A venerable tree, old as the hills; that last syllable tells its
tale - you may read it in the Sanscrit. A man-loving tree; seldom one
sees an elder by itself, away from human habitations, in the jungle. I
have done so; but in that particular jungle, buried beneath the soil,
were the ruins of old houses. When did it begin to attach itself to the
works of man, to walls and buildings? And why? Does it derive peculiar
sustenance from the lime of the masonry? I think not, for it grows in
lands where lime is rare, and in the shadow of log-huts. It seeks
shelter from the wind for its frail stalks and leaves, that shrivel
wondrously when the plant is set in exposed situations.
The Sabine mountains are full of elders. They use the berries to colour
the wine. A German writer, R. Voss, wove their fragrance into a kind of
Leit-motif for one of his local novels. I met him once by accident, and
am not anxious to meet him again. A sacerdotal and flabbily pompous old
man - straightway my opinion of his books, never very high, fell to zero,
and has there remained. He knew these regions well, and doubtless
sojourned at one time or another at yonder caravanserai-hotel, abandoned
of late, but then filled with a crowd of noisy enthusiasts who have
since been sacrificed to the war-god. Doubtless he drank wine with them
on that terrace overlooking the brown houses of Olevano, though I
question whether he then paid as much as they are now charging me;
doubtless he rejoiced to see that stately array of white lilies fronting
the landscape, though I question whether he derived more pleasure from
them than I do....
While at Bellegra, this afternoon, I gazed landwards to where, in the
Abruzzi region, the peaks are still shrouded in snow.
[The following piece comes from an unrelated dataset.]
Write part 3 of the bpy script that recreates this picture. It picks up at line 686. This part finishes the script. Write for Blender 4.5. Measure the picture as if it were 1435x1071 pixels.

How are they doing our there, at Scanno? Is that driving-road at last
finished? Can the "River Danube" still be heard flowing underground in
the little cave of Saint Martin? Are the thistles of violet and red and
blue and gold and silver as gorgeous as ever? [14] And those legions of
butterflies - do they still hover among the sunny patches in the narrow
vale leading to Mount Terrata? And Frattura, that strange place - what
has happened to Frattura? Built on a fracture, on the rubble of that
shattered mountain which produced the lake lower down, it has probably
crumbled away in the last earthquake. Well I remember Frattura! It was
where the wolf ate the donkey, and where we, in our turn, often
refreshed ourselves in the dim hovel of Ferdinando - never with greater
zest than on the hot downward march from Mount Genzana. Whether those
small purple gentians are still to be found on its summit? And the
emerald lizard on the lower slopes? Whether the eagles still breed on
the neighbouring Montagna di Preccia?